— Data excerpt —

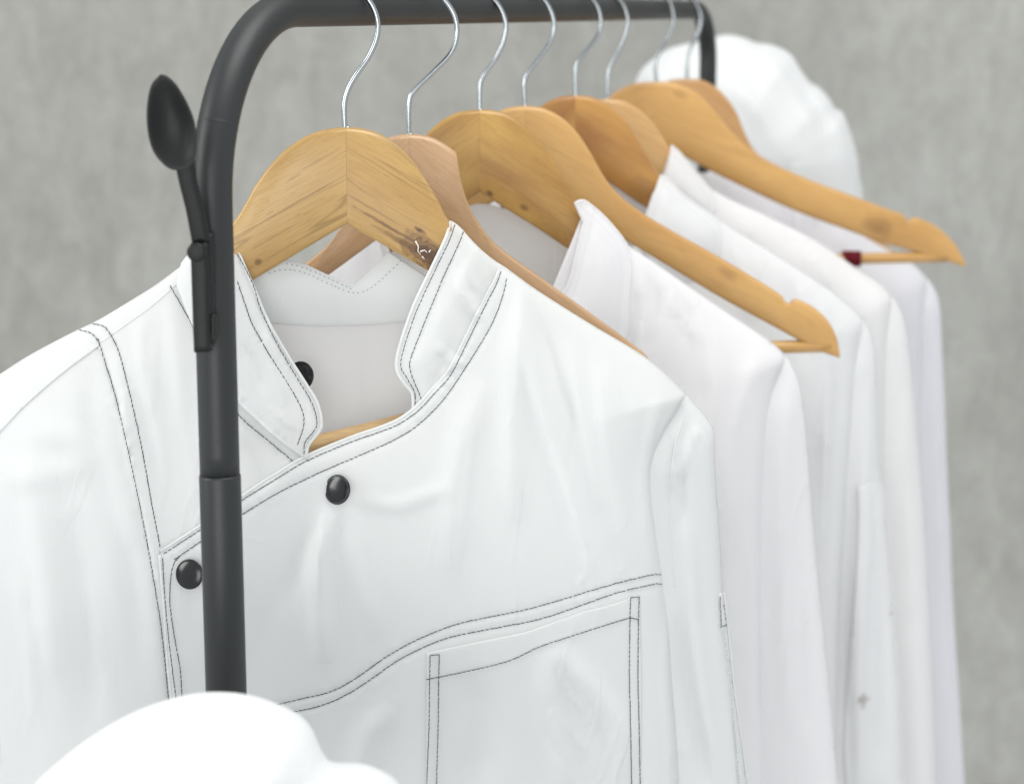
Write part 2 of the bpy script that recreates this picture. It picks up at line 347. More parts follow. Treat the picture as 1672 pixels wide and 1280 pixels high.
def add_arm(pl, top_xz, bot_xz, side, mat, parent, gap=0.00004, **kw):
    t = np.array(top_xz).copy(); b = np.array(bot_xz).copy()
    t[0, 0] = pl.X + side * gap; b[0, 0] = pl.X + side * gap
    V, Fc, G, info = arm_mesh(pl, t, b, side, **kw)
    o = mesh_obj('arm', V, Fc, mat, parent)
    a = o.data.attributes.new('grain', 'FLOAT_VECTOR', 'POINT'); a.data.foreach_set('vector', np.array(G).ravel())
    md = o.modifiers.new('edge', 'EDGE_SPLIT'); md.split_angle = math.radians(50)
    return o, info
def hook_mesh(pl, px, parent, r=0.00165, tail=None):
    P = pl.xz(catmull(px, 8)); P = resample(P, 110)
    pts = [(p[0], pl.y(p[0]), p[1]) for p in P]
    v, f = tube(pts, r, 14); return mesh_obj('hook', v, f, M_chrome, parent)
def knot_at(pl, px, info, rad, asp, strength):
    p = pl.xz([px])[0]; ang, b0 = info; lx = abs(p[0] - pl.X); lz = p[1] - b0[1]
    return (lx * math.cos(ang) + lz * math.sin(ang), -lx * math.sin(ang) + lz * math.cos(ang), rad, asp, strength)

HG = 'wooden clothes hangers on the rail'
specs = []
specs.append(dict(stem=563, w=(0.45, 0.285, 0.10), d=(0.37, 0.215, 0.066),
  top=[(564, 208), (590, 210), (620, 219), (648, 237), (672, 261), (694, 292), (715, 328), (736, 366), (780, 416), (850, 470), (950, 535), (1050, 600), (1100, 645)],
  bot=[(567, 365), (640, 407), (715, 450), (850, 522), (950, 580), (1050, 640), (1092, 668)],
  topL=[(564, 208), (535, 211), (505, 220), (472, 240), (445, 266), (420, 299), (400, 335), (382, 362), (330, 420), (250, 480), (120, 560), (20, 625)],
  botL=[(567, 365), (490, 411), (413, 457), (300, 520), (150, 610), (30, 670)],
  hook=[(563, 212), (562, 175), (567, 150), (580, 125), (601, 95), (614, 66), (617, 40), (610, 14), (594, -8), (570, -24), (543, -18), (527, 4), (524, 22)],
  rod=[(300, 790), (500, 730), (612, 703), (800, 655)], label='pale blond wooden hanger with dark cracked knot, nearest the post, inside the black-stitched chef jacket'))
specs.append(dict(stem=667, w=(0.50, 0.315, 0.175), d=(0.43, 0.26, 0.13),
  top=[(667, 219), (690, 221), (714, 229), (736, 243), (745, 251), (749, 275), (755, 305), (766, 337), (781, 364), (811, 401), (875, 448), (962, 510), (1034, 563), (1056, 582), (1075, 612), (1110, 650), (1135, 690)],
  bot=[(667, 352), (715, 382), (770, 420), (850, 475), (950, 545), (1040, 620), (1090, 670), (1130, 705)],
  hook=[(667, 222), (668, 168), (677, 148), (708, 117), (735, 89), (746, 58), (742, 26), (725, 0), (703, -16), (675, -20), (650, -8), (640, 12)],
  label='bare pinkish wooden hanger with angular shoulder, second from the post'))
specs.append(dict(stem=783, w=(0.44, 0.26, 0.068), d=(0.29, 0.14, 0.030),
  top=[(783, 179), (818, 183), (848, 198), (876, 224), (902, 259), (925, 299), (950, 345), (985, 390), (1060, 440), (1150, 500), (1230, 560), (1262, 585)],
  bot=[(783, 313), (830, 343), (880, 374), (942, 415), (1050, 475), (1150, 545), (1240, 600), (1258, 612)],
  hook=[(783, 182), (784, 140), (790, 124), (810, 95), (823, 66), (826, 40), (817, 14), (800, -6), (782, -15), (762, -10), (752, 8)],
  label='golden wooden hanger with small dark specks, holding the shirt right behind the chef jacket'))
specs.append(dict(stem=857, w=(0.53, 0.31, 0.105), d=(0.45, 0.245, 0.074),
  top=[(857, 173), (887, 177), (915, 191), (940, 214), (962, 246), (984, 285), (1006, 314), (1040, 342), (1090, 373), (1160, 412), (1230, 453), (1268, 477), (1279, 486), (1283, 495), (1290, 496), (1294, 489), (1303, 489), (1330, 503), (1352, 524), (1366, 552), (1370, 578)],
  bot=[(857, 303), (930, 340), (1024, 394), (1094, 436), (1181, 488), (1269, 536), (1334, 571), (1369, 583)],
  hook=[(857, 176), (856, 137), (862, 120), (885, 90), (900, 66), (905, 44), (900, 20), (886, -2), (866, -14), (845, -10), (834, 6)],
  rodz=(1300, 566), label='bare honey wooden hanger with notched tip and trouser bar, fourth from the post'))
specs.append(dict(stem=940, w=(0.43, 0.225, 0.055), d=(0.28, 0.115, 0.024),
  top=[(940, 156), (966, 159), (992, 171), (1016, 192), (1037, 222), (1057, 256), (1078, 290), (1120, 335), (1200, 390), (1300, 450), (1370, 500), (1395, 520)],
  bot=[(940, 262), (1000, 302), (1056, 340), (1120, 375), (1200, 430), (1300, 490), (1385, 535)],
  hook=[(940, 159), (940, 116), (945, 99), (965, 75), (978, 55), (981, 34), (975, 11), (960, -6), (943, -11), (925, -5), (918, 8)],
  label='deep amber wooden hanger in the shirt under the third bare hanger, fifth from the post'))
specs.append(dict(stem=992, w=(0.55, 0.34, 0.14), d=(0.46, 0.25, 0.09),
  top=[(992, 162), (1017, 165), (1042, 178), (1064, 199), (1083, 226), (1099, 250), (1150, 310), (1250, 365), (1340, 410), (1420, 460), (1445, 478)],
  bot=[(992, 250), (1040, 275), (1090, 305), (1160, 345), (1250, 392), (1340, 440), (1435, 492)],
  hook=[(992, 165), (993, 125), (998, 106), (1014, 76), (1023, 52), (1025, 32), (1018, 10), (1005, -4), (990, -9), (976, -3), (969, 9)],
  label='honey wooden hanger peeking out between the amber one and the long bare one'))
specs.append(dict(stem=1072, w=(0.53, 0.305, 0.10), d=(0.42, 0.225, 0.066),
  top=[(1072, 134), (1095, 135), (1120, 142), (1145, 158), (1168, 184), (1195, 216), (1230, 248), (1270, 271), (1330, 297), (1400, 323), (1450, 342), (1474, 350), (1480, 360), (1486, 361), (1490, 355), (1502, 357), (1530, 371), (1555, 394), (1570, 418), (1575, 431)],
  bot=[(1072, 232), (1143, 270), (1200, 299), (1300, 345), (1390, 378), (1440, 396), (1480, 407), (1530, 422), (1574, 435)],
  hook=[(1072, 137), (1070, 106), (1077, 86), (1090, 65), (1099, 41), (1098, 18), (1090, 0), (1076, -9), (1062, -4), (1056, 8)],
  rodz=(1420, 422), label='bare yellow wooden hanger whose notched tip reaches farthest right against the wall'))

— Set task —
Pictures excluded, quote all the data above exactly.

— Task answer —
Write part 2 of the bpy script that recreates this picture. It picks up at line 347. More parts follow. Treat the picture as 1672 pixels wide and 1280 pixels high.
def add_arm(pl, top_xz, bot_xz, side, mat, parent, gap=0.00004, **kw):
    t = np.array(top_xz).copy(); b = np.array(bot_xz).copy()
    t[0, 0] = pl.X + side * gap; b[0, 0] = pl.X + side * gap
    V, Fc, G, info = arm_mesh(pl, t, b, side, **kw)
    o = mesh_obj('arm', V, Fc, mat, parent)
    a = o.data.attributes.new('grain', 'FLOAT_VECTOR', 'POINT'); a.data.foreach_set('vector', np.array(G).ravel())
    md = o.modifiers.new('edge', 'EDGE_SPLIT'); md.split_angle = math.radians(50)
    return o, info
def hook_mesh(pl, px, parent, r=0.00165, tail=None):
    P = pl.xz(catmull(px, 8)); P = resample(P, 110)
    pts = [(p[0], pl.y(p[0]), p[1]) for p in P]
    v, f = tube(pts, r, 14); return mesh_obj('hook', v, f, M_chrome, parent)
def knot_at(pl, px, info, rad, asp, strength):
    p = pl.xz([px])[0]; ang, b0 = info; lx = abs(p[0] - pl.X); lz = p[1] - b0[1]
    return (lx * math.cos(ang) + lz * math.sin(ang), -lx * math.sin(ang) + lz * math.cos(ang), rad, asp, strength)

HG = 'wooden clothes hangers on the rail'
specs = []
specs.append(dict(stem=563, w=(0.45, 0.285, 0.10), d=(0.37, 0.215, 0.066),
  top=[(564, 208), (590, 210), (620, 219), (648, 237), (672, 261), (694, 292), (715, 328), (736, 366), (780, 416), (850, 470), (950, 535), (1050, 600), (1100, 645)],
  bot=[(567, 365), (640, 407), (715, 450), (850, 522), (950, 580), (1050, 640), (1092, 668)],
  topL=[(564, 208), (535, 211), (505, 220), (472, 240), (445, 266), (420, 299), (400, 335), (382, 362), (330, 420), (250, 480), (120, 560), (20, 625)],
  botL=[(567, 365), (490, 411), (413, 457), (300, 520), (150, 610), (30, 670)],
  hook=[(563, 212), (562, 175), (567, 150), (580, 125), (601, 95), (614, 66), (617, 40), (610, 14), (594, -8), (570, -24), (543, -18), (527, 4), (524, 22)],
  rod=[(300, 790), (500, 730), (612, 703), (800, 655)], label='pale blond wooden hanger with dark cracked knot, nearest the post, inside the black-stitched chef jacket'))
specs.append(dict(stem=667, w=(0.50, 0.315, 0.175), d=(0.43, 0.26, 0.13),
  top=[(667, 219), (690, 221), (714, 229), (736, 243), (745, 251), (749, 275), (755, 305), (766, 337), (781, 364), (811, 401), (875, 448), (962, 510), (1034, 563), (1056, 582), (1075, 612), (1110, 650), (1135, 690)],
  bot=[(667, 352), (715, 382), (770, 420), (850, 475), (950, 545), (1040, 620), (1090, 670), (1130, 705)],
  hook=[(667, 222), (668, 168), (677, 148), (708, 117), (735, 89), (746, 58), (742, 26), (725, 0), (703, -16), (675, -20), (650, -8), (640, 12)],
  label='bare pinkish wooden hanger with angular shoulder, second from the post'))
specs.append(dict(stem=783, w=(0.44, 0.26, 0.068), d=(0.29, 0.14, 0.030),
  top=[(783, 179), (818, 183), (848, 198), (876, 224), (902, 259), (925, 299), (950, 345), (985, 390), (1060, 440), (1150, 500), (1230, 560), (1262, 585)],
  bot=[(783, 313), (830, 343), (880, 374), (942, 415), (1050, 475), (1150, 545), (1240, 600), (1258, 612)],
  hook=[(783, 182), (784, 140), (790, 124), (810, 95), (823, 66), (826, 40), (817, 14), (800, -6), (782, -15), (762, -10), (752, 8)],
  label='golden wooden hanger with small dark specks, holding the shirt right behind the chef jacket'))
specs.append(dict(stem=857, w=(0.53, 0.31, 0.105), d=(0.45, 0.245, 0.074),
  top=[(857, 173), (887, 177), (915, 191), (940, 214), (962, 246), (984, 285), (1006, 314), (1040, 342), (1090, 373), (1160, 412), (1230, 453), (1268, 477), (1279, 486), (1283, 495), (1290, 496), (1294, 489), (1303, 489), (1330, 503), (1352, 524), (1366, 552), (1370, 578)],
  bot=[(857, 303), (930, 340), (1024, 394), (1094, 436), (1181, 488), (1269, 536), (1334, 571), (1369, 583)],
  hook=[(857, 176), (856, 137), (862, 120), (885, 90), (900, 66), (905, 44), (900, 20), (886, -2), (866, -14), (845, -10), (834, 6)],
  rodz=(1300, 566), label='bare honey wooden hanger with notched tip and trouser bar, fourth from the post'))
specs.append(dict(stem=940, w=(0.43, 0.225, 0.055), d=(0.28, 0.115, 0.024),
  top=[(940, 156), (966, 159), (992, 171), (1016, 192), (1037, 222), (1057, 256), (1078, 290), (1120, 335), (1200, 390), (1300, 450), (1370, 500), (1395, 520)],
  bot=[(940, 262), (1000, 302), (1056, 340), (1120, 375), (1200, 430), (1300, 490), (1385, 535)],
  hook=[(940, 159), (940, 116), (945, 99), (965, 75), (978, 55), (981, 34), (975, 11), (960, -6), (943, -11), (925, -5), (918, 8)],
  label='deep amber wooden hanger in the shirt under the third bare hanger, fifth from the post'))
specs.append(dict(stem=992, w=(0.55, 0.34, 0.14), d=(0.46, 0.25, 0.09),
  top=[(992, 162), (1017, 165), (1042, 178), (1064, 199), (1083, 226), (1099, 250), (1150, 310), (1250, 365), (1340, 410), (1420, 460), (1445, 478)],
  bot=[(992, 250), (1040, 275), (1090, 305), (1160, 345), (1250, 392), (1340, 440), (1435, 492)],
  hook=[(992, 165), (993, 125), (998, 106), (1014, 76), (1023, 52), (1025, 32), (1018, 10), (1005, -4), (990, -9), (976, -3), (969, 9)],
  label='honey wooden hanger peeking out between the amber one and the long bare one'))
specs.append(dict(stem=1072, w=(0.53, 0.305, 0.10), d=(0.42, 0.225, 0.066),
  top=[(1072, 134), (1095, 135), (1120, 142), (1145, 158), (1168, 184), (1195, 216), (1230, 248), (1270, 271), (1330, 297), (1400, 323), (1450, 342), (1474, 350), (1480, 360), (1486, 361), (1490, 355), (1502, 357), (1530, 371), (1555, 394), (1570, 418), (1575, 431)],
  bot=[(1072, 232), (1143, 270), (1200, 299), (1300, 345), (1390, 378), (1440, 396), (1480, 407), (1530, 422), (1574, 435)],
  hook=[(1072, 137), (1070, 106), (1077, 86), (1090, 65), (1099, 41), (1098, 18), (1090, 0), (1076, -9), (1062, -4), (1056, 8)],
  rodz=(1420, 422), label='bare yellow wooden hanger whose notched tip reaches farthest right against the wall'))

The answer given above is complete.